Celina Balderas Guzmán (she/her)

Assistant Professor
Department of Landscape Architecture
College of Built Environments
celinabg@uw.edu
Balderas Guzmán Faculty page

What is your Research Focus?Celina Balderas Guzmán research picCelina Balderas Guzmán, PhD, is an Assistant Professor in the Department of Landscape Architecture. Dr. Balderas Guzmán’s research spans environmental planning, design, and science and focuses on climate adaptation to sea level rise on the coast and urban stormwater inland. On the coast, her work using ecological modeling and geospatial analysis demonstrates specific ways that the climate adaptation actions of humans and adaptation of ecosystems are interdependent. Her work explores how these interdependencies can be either maladaptive by shifting vulnerabilities to other humans or non-humans, or synergistic. In particular, she focuses on interactions between humans and coastal wetlands ecosystems to inform cross-sectoral, equitable adaptation planning at a regional scale.

Inland, Dr. Balderas Guzmán’s studies urban stormwater through a social-ecological lens. Using data science and case studies, her work investigates the relationship between stormwater pollution and the social, urban form, and land cover characteristics of watersheds. In past research, she developed new typologies of stormwater wetlands based on lab testing in collaboration with environmental engineers. The designs closely integrated hydraulic performance, ecological potential, and recreational opportunities into one form.

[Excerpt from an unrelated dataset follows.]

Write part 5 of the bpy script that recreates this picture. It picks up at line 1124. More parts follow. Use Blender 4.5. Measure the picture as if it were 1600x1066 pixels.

Her research has been funded by major institutions such as the National Science Foundation, National Socio-Environmental Synthesis Center, UC Berkeley, and the MIT Abdul Latif Jameel Water and Food Systems Lab. She has a PhD in the Department of Landscape Architecture and Environmental Planning from the University of California, Berkeley. Previously, she obtained master’s degrees in urban planning and urban design as well as an undergraduate degree in architecture from MIT.

What opportunities at the UW excite you?

At UW, I am most excited about the many opportunities for interdisciplinary collaboration on climate change as well as the opportunity to teach and train students who are deeply interested in climate change issues.